╭──

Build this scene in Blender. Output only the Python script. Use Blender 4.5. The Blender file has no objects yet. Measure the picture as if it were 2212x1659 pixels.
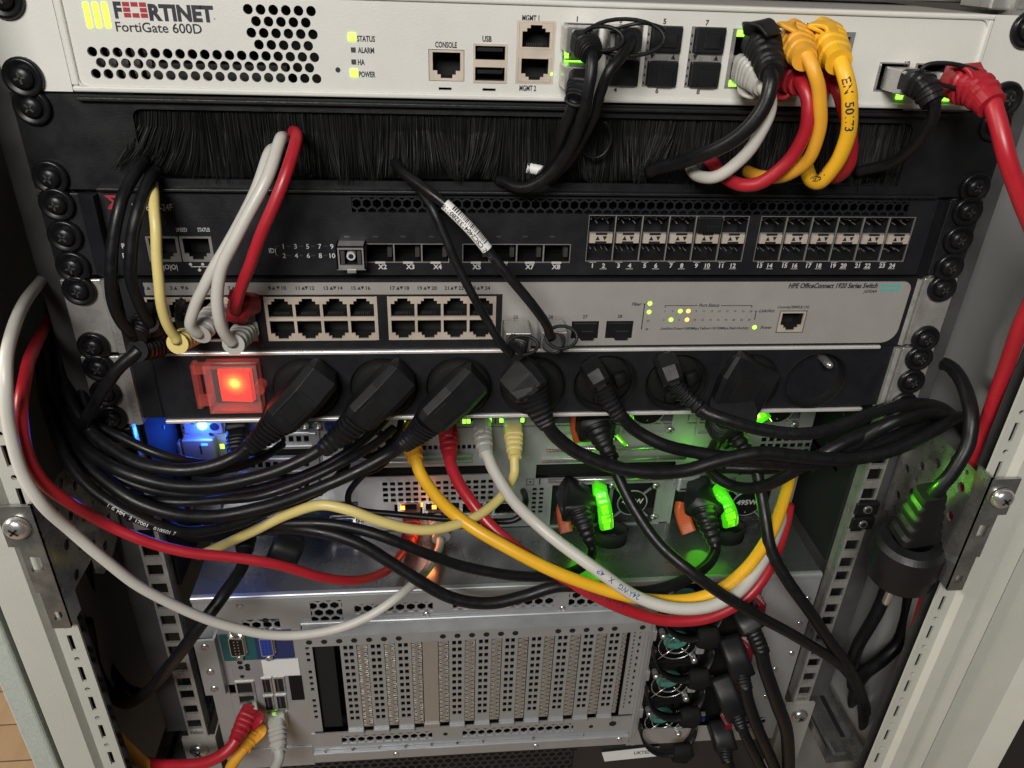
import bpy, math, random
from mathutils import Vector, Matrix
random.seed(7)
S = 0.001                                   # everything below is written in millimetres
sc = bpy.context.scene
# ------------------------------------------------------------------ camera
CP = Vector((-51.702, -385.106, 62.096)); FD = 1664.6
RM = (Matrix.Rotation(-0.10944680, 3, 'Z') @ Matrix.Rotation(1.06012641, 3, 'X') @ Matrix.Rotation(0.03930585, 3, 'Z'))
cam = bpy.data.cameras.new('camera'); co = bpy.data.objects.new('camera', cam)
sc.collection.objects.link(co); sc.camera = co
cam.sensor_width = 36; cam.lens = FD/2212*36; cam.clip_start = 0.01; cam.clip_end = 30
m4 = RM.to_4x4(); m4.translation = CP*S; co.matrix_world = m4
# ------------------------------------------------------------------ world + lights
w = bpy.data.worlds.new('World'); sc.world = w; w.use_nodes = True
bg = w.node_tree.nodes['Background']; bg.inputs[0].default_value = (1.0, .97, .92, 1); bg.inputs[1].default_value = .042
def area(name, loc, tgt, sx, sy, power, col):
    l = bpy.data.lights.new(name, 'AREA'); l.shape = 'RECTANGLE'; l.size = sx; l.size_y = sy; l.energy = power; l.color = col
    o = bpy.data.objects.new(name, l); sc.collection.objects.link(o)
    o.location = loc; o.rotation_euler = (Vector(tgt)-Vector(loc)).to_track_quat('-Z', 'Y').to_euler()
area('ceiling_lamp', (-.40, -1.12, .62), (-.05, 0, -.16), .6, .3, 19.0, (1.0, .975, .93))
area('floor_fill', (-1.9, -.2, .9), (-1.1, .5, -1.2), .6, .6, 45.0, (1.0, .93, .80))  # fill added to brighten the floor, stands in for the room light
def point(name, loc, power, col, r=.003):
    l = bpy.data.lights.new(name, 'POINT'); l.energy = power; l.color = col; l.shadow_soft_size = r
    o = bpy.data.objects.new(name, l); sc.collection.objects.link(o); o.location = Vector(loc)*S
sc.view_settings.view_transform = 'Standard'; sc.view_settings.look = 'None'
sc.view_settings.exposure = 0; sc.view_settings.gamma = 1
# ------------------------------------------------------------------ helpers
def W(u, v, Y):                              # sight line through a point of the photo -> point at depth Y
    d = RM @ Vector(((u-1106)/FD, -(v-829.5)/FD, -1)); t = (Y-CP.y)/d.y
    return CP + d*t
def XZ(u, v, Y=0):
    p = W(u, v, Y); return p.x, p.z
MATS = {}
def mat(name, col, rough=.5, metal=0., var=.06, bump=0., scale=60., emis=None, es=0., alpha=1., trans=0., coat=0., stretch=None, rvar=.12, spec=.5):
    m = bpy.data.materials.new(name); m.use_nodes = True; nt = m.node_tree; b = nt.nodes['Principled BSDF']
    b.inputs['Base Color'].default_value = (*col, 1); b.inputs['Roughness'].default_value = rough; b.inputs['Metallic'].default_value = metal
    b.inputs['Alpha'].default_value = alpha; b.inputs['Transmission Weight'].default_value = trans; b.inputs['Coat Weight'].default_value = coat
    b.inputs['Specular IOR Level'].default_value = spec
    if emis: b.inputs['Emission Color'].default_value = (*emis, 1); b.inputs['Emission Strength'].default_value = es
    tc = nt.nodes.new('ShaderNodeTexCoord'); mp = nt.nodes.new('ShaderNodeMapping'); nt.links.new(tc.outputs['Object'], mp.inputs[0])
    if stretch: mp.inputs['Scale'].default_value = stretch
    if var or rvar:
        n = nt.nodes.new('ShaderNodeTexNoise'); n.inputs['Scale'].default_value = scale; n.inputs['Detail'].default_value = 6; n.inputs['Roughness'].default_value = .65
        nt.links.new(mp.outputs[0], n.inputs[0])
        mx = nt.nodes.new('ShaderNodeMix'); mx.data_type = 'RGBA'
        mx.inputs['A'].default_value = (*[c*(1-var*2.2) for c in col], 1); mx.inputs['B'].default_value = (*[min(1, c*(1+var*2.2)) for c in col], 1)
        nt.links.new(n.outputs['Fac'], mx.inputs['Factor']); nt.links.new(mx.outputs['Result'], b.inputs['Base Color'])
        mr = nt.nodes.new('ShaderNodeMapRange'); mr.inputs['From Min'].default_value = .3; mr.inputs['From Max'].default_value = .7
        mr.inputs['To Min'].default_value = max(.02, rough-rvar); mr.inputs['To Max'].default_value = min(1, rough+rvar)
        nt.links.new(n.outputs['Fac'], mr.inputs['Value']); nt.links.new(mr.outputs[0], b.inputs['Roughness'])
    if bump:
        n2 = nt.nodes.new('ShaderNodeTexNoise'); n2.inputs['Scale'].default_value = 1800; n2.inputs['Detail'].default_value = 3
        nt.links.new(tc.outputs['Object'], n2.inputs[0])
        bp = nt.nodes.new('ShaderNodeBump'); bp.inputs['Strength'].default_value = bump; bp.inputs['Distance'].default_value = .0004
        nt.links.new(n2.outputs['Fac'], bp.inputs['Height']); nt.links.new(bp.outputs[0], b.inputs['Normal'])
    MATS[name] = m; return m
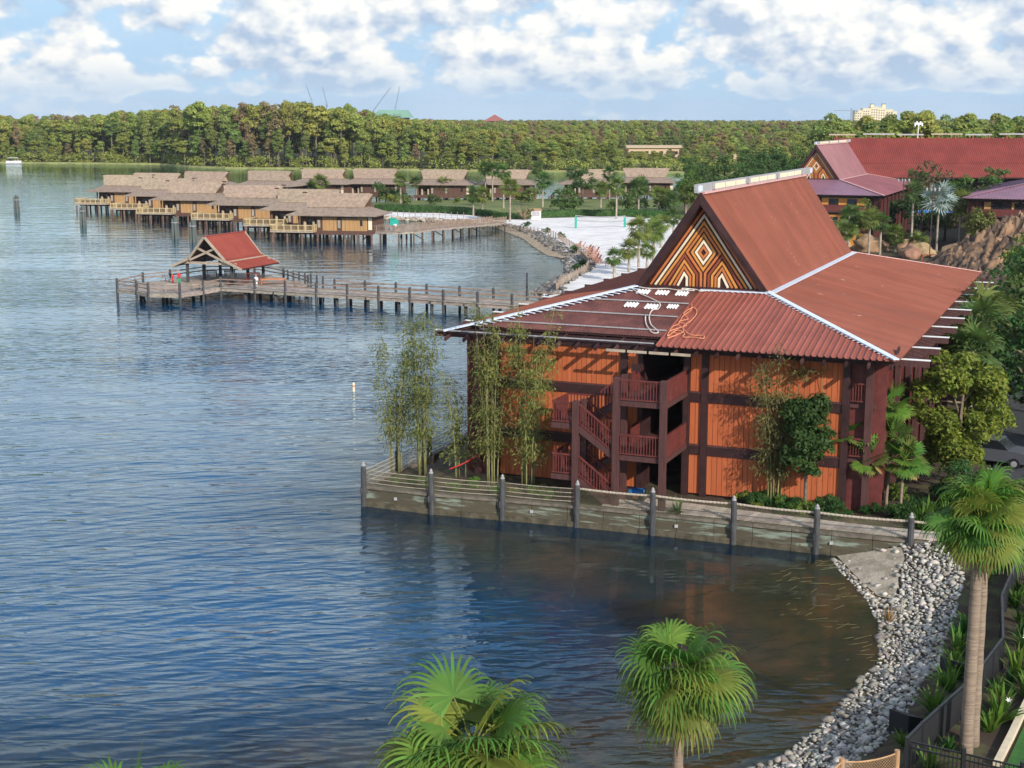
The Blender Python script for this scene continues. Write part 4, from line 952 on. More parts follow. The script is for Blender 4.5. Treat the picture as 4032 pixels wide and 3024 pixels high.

╰──

## Task:
Every record above should come back exactly, but without its pictures.

## Result of this task:
Build this scene in Blender. Output only the Python script. Use Blender 4.5. The Blender file has no objects yet. Measure the picture as if it were 2212x1659 pixels.
import bpy, math, random
from mathutils import Vector, Matrix
random.seed(7)
S = 0.001                                   # everything below is written in millimetres
sc = bpy.context.scene
# ------------------------------------------------------------------ camera
CP = Vector((-51.702, -385.106, 62.096)); FD = 1664.6
RM = (Matrix.Rotation(-0.10944680, 3, 'Z') @ Matrix.Rotation(1.06012641, 3, 'X') @ Matrix.Rotation(0.03930585, 3, 'Z'))
cam = bpy.data.cameras.new('camera'); co = bpy.data.objects.new('camera', cam)
sc.collection.objects.link(co); sc.camera = co
cam.sensor_width = 36; cam.lens = FD/2212*36; cam.clip_start = 0.01; cam.clip_end = 30
m4 = RM.to_4x4(); m4.translation = CP*S; co.matrix_world = m4
# ------------------------------------------------------------------ world + lights
w = bpy.data.worlds.new('World'); sc.world = w; w.use_nodes = True
bg = w.node_tree.nodes['Background']; bg.inputs[0].default_value = (1.0, .97, .92, 1); bg.inputs[1].default_value = .042
def area(name, loc, tgt, sx, sy, power, col):
    l = bpy.data.lights.new(name, 'AREA'); l.shape = 'RECTANGLE'; l.size = sx; l.size_y = sy; l.energy = power; l.color = col
    o = bpy.data.objects.new(name, l); sc.collection.objects.link(o)
    o.location = loc; o.rotation_euler = (Vector(tgt)-Vector(loc)).to_track_quat('-Z', 'Y').to_euler()
area('ceiling_lamp', (-.40, -1.12, .62), (-.05, 0, -.16), .6, .3, 19.0, (1.0, .975, .93))
area('floor_fill', (-1.9, -.2, .9), (-1.1, .5, -1.2), .6, .6, 45.0, (1.0, .93, .80))  # fill added to brighten the floor, stands in for the room light
def point(name, loc, power, col, r=.003):
    l = bpy.data.lights.new(name, 'POINT'); l.energy = power; l.color = col; l.shadow_soft_size = r
    o = bpy.data.objects.new(name, l); sc.collection.objects.link(o); o.location = Vector(loc)*S
sc.view_settings.view_transform = 'Standard'; sc.view_settings.look = 'None'
sc.view_settings.exposure = 0; sc.view_settings.gamma = 1
# ------------------------------------------------------------------ helpers
def W(u, v, Y):                              # sight line through a point of the photo -> point at depth Y
    d = RM @ Vector(((u-1106)/FD, -(v-829.5)/FD, -1)); t = (Y-CP.y)/d.y
    return CP + d*t
def XZ(u, v, Y=0):
    p = W(u, v, Y); return p.x, p.z
MATS = {}
def mat(name, col, rough=.5, metal=0., var=.06, bump=0., scale=60., emis=None, es=0., alpha=1., trans=0., coat=0., stretch=None, rvar=.12, spec=.5):
    m = bpy.data.materials.new(name); m.use_nodes = True; nt = m.node_tree; b = nt.nodes['Principled BSDF']
    b.inputs['Base Color'].default_value = (*col, 1); b.inputs['Roughness'].default_value = rough; b.inputs['Metallic'].default_value = metal
    b.inputs['Alpha'].default_value = alpha; b.inputs['Transmission Weight'].default_value = trans; b.inputs['Coat Weight'].default_value = coat
    b.inputs['Specular IOR Level'].default_value = spec
    if emis: b.inputs['Emission Color'].default_value = (*emis, 1); b.inputs['Emission Strength'].default_value = es
    tc = nt.nodes.new('ShaderNodeTexCoord'); mp = nt.nodes.new('ShaderNodeMapping'); nt.links.new(tc.outputs['Object'], mp.inputs[0])
    if stretch: mp.inputs['Scale'].default_value = stretch
    if var or rvar:
        n = nt.nodes.new('ShaderNodeTexNoise'); n.inputs['Scale'].default_value = scale; n.inputs['Detail'].default_value = 6; n.inputs['Roughness'].default_value = .65
        nt.links.new(mp.outputs[0], n.inputs[0])
        mx = nt.nodes.new('ShaderNodeMix'); mx.data_type = 'RGBA'
        mx.inputs['A'].default_value = (*[c*(1-var*2.2) for c in col], 1); mx.inputs['B'].default_value = (*[min(1, c*(1+var*2.2)) for c in col], 1)
        nt.links.new(n.outputs['Fac'], mx.inputs['Factor']); nt.links.new(mx.outputs['Result'], b.inputs['Base Color'])
        mr = nt.nodes.new('ShaderNodeMapRange'); mr.inputs['From Min'].default_value = .3; mr.inputs['From Max'].default_value = .7
        mr.inputs['To Min'].default_value = max(.02, rough-rvar); mr.inputs['To Max'].default_value = min(1, rough+rvar)
        nt.links.new(n.outputs['Fac'], mr.inputs['Value']); nt.links.new(mr.outputs[0], b.inputs['Roughness'])
    if bump:
        n2 = nt.nodes.new('ShaderNodeTexNoise'); n2.inputs['Scale'].default_value = 1800; n2.inputs['Detail'].default_value = 3
        nt.links.new(tc.outputs['Object'], n2.inputs[0])
        bp = nt.nodes.new('ShaderNodeBump'); bp.inputs['Strength'].default_value = bump; bp.inputs['Distance'].default_value = .0004
        nt.links.new(n2.outputs['Fac'], bp.inputs['Height']); nt.links.new(bp.outputs[0], b.inputs['Normal'])
    MATS[name] = m; return m
The Blender Python script for this scene continues. Write part 4, from line 952 on. More parts follow. The script is for Blender 4.5. Treat the picture as 4032 pixels wide and 3024 pixels high.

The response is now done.